It was the single most awkward phone conversation I’ve ever had in my life. Oh yes…far more awkward than telling my boyfriend (at the time) who was stationed in Alabama whilst I lived in Nebraska that if he was planning on making any big purchases in the near future (i.e. an engagement ring) that now was probably not the time (read: I don’t want to marry you).
A man I had met, through an organization I’m affiliated with, earlier this summer and met out twice for happy hour drinks quite literally made me speechless and that NEVER happens to me!
Allow me to set the scene. He is significantly older than me.
Well…not Michael Douglas/Catherine Zeta-Jones significant …but when I was holding hands and “couple skating” with my 5th grade boyfriend at Star Skate…he was the college dude working there and holding the limbo rod for all us kiddies. Infer from that what you will.
So after a couple of meetings with said organization, he asked me out for drinks. No big deal. We did that twice and then chatted about doing dinner soon. We exchanged a few text messages and a couple of emails and that was it. Between a trip to Seattle and the Wall Street crisis, the “dinner ball” got dropped.
“No biggie” thought I. I’m certainly not invested in anything here and I’m not even (to quote my earlier “Dating as a business” blogs) in the market for any right now. But I’m never one to turn down some half way decent conversation over cocktails.
So you can imagine my shock when I had the phone conversation recounted below.
Him - "Hey True. Wow you really jetted out of that meeting fast today. I wanted
to visit with you and then I looked up and you were gone."
Me - "Oh yeah. Sorry. I'm up to my eyeballs in budget stuff this week."
Him - "Well hey. I wanted to visit with you in person about this. I know a few weeks
ago we got together for drinks and then visited about going out to dinner and
then I kind of dropped the ball and I didn't want you to think that I'm a big
asshole. But, I just wanted you to know that right around the time I met
you I met someone else and I am just not the sort of guy who can do the whole
dating multiple people at once thing, blah, blah, blah, blah, blah...I think
you’re really great and I really like you, blah, blah, blah…"

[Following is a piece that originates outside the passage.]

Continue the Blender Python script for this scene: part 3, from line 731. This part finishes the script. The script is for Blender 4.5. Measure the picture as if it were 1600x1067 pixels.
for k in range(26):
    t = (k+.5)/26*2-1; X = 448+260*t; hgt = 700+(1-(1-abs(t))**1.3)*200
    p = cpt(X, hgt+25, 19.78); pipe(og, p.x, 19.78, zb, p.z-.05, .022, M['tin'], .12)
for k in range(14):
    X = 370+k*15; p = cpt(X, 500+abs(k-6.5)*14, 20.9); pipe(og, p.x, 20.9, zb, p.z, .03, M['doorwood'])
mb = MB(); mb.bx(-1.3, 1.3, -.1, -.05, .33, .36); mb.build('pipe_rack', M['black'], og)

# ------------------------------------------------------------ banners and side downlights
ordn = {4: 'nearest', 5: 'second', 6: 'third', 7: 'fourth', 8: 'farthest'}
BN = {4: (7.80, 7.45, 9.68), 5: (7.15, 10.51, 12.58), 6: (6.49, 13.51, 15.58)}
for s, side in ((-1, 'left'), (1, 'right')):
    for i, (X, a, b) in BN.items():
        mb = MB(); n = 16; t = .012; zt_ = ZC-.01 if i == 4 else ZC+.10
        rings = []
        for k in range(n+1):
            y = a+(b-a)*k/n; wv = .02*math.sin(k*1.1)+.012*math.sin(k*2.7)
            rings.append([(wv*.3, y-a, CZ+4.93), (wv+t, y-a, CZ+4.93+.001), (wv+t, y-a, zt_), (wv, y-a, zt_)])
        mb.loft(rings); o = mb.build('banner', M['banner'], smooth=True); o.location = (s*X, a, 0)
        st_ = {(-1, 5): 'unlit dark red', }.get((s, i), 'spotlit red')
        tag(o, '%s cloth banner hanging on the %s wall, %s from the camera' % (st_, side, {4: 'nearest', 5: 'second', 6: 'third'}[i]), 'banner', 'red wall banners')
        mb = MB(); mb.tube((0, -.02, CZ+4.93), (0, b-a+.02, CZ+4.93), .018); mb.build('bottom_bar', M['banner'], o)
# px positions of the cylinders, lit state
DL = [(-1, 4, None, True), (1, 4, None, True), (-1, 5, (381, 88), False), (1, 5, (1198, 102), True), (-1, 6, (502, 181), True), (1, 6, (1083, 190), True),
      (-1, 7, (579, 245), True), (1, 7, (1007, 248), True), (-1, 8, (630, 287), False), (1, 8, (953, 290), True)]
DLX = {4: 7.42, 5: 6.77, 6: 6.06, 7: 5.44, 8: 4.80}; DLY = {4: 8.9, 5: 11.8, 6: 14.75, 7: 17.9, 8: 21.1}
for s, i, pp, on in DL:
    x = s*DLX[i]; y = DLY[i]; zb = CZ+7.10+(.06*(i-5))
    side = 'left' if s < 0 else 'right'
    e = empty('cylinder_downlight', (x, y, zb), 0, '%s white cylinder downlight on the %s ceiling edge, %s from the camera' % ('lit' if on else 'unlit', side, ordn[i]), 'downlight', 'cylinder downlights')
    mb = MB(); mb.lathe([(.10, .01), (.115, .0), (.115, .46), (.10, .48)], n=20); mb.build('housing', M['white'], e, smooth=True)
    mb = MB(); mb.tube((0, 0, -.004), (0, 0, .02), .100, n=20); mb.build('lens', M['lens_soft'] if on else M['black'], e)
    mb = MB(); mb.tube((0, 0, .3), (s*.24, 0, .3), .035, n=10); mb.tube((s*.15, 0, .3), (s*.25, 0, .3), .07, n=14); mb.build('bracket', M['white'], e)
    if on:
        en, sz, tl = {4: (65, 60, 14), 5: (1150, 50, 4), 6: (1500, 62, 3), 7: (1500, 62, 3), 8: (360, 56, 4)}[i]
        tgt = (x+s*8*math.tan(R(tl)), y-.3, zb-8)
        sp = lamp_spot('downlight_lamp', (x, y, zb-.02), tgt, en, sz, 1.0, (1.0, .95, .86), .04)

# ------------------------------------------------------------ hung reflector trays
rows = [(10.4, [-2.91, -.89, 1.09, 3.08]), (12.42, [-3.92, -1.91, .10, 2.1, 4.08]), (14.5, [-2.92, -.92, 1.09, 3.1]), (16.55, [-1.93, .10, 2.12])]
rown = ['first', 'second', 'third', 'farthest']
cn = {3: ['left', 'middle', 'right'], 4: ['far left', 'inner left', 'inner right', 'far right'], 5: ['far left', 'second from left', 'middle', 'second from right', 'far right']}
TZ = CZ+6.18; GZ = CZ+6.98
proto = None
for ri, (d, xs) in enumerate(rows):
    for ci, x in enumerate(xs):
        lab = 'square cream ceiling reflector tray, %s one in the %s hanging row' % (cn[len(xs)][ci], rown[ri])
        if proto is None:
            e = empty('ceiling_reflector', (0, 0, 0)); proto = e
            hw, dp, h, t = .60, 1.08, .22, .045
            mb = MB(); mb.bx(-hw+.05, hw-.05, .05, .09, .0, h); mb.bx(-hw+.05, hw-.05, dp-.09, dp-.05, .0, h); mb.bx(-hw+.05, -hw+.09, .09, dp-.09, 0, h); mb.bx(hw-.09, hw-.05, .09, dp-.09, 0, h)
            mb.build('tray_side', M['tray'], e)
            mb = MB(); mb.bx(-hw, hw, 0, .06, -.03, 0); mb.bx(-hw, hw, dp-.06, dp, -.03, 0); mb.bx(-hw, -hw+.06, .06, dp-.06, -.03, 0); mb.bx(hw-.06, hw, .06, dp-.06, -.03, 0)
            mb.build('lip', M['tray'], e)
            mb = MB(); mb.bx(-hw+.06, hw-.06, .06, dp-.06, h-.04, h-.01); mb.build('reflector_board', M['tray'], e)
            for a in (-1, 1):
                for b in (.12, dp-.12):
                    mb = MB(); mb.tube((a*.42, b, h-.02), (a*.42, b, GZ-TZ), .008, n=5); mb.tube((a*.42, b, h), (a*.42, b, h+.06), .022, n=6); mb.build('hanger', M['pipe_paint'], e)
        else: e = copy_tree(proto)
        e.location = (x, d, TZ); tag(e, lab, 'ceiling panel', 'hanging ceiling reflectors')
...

Me – “Uhhh…okay. Thanks?” (Really??? What do you say in this
situation?)
Then after some awkward conversation about the upcoming golf tournament and the state of our nations finances he was like…”Oh yeah. Happy hour will be starting for me early today about 3pm. So if you want to join me later give me a call. Or maybe we could get together tomorrow at the game. Where do you usually tailgate???”
I’m sorry??? What the heck is that?? Am I a consolation prize? I wanted to say…”Did you or did you NOT just break-up with me? And now you want me to meet you out for drinks?” I began to wonder if that was just the guy way of saying…”I think we should just be friends”.
My friend Kim said…”Okay… He’s a fruit. And not one of those sweet delicious ones. One of those bitter ones. Maybe even one of those star fruit. You know, you think it’s gonna be good. It looks pretty good. And smells kind of good. But then you take a bite and, ugh…not quite what you think. Damn, wrong time of year for that. Go pick some apples.”
Always a fan of a good metaphorical story…I think I shall take her advice and stick to apples this season. A ripe (possibly just slightly bruised) apple of the Peace Corps varietal.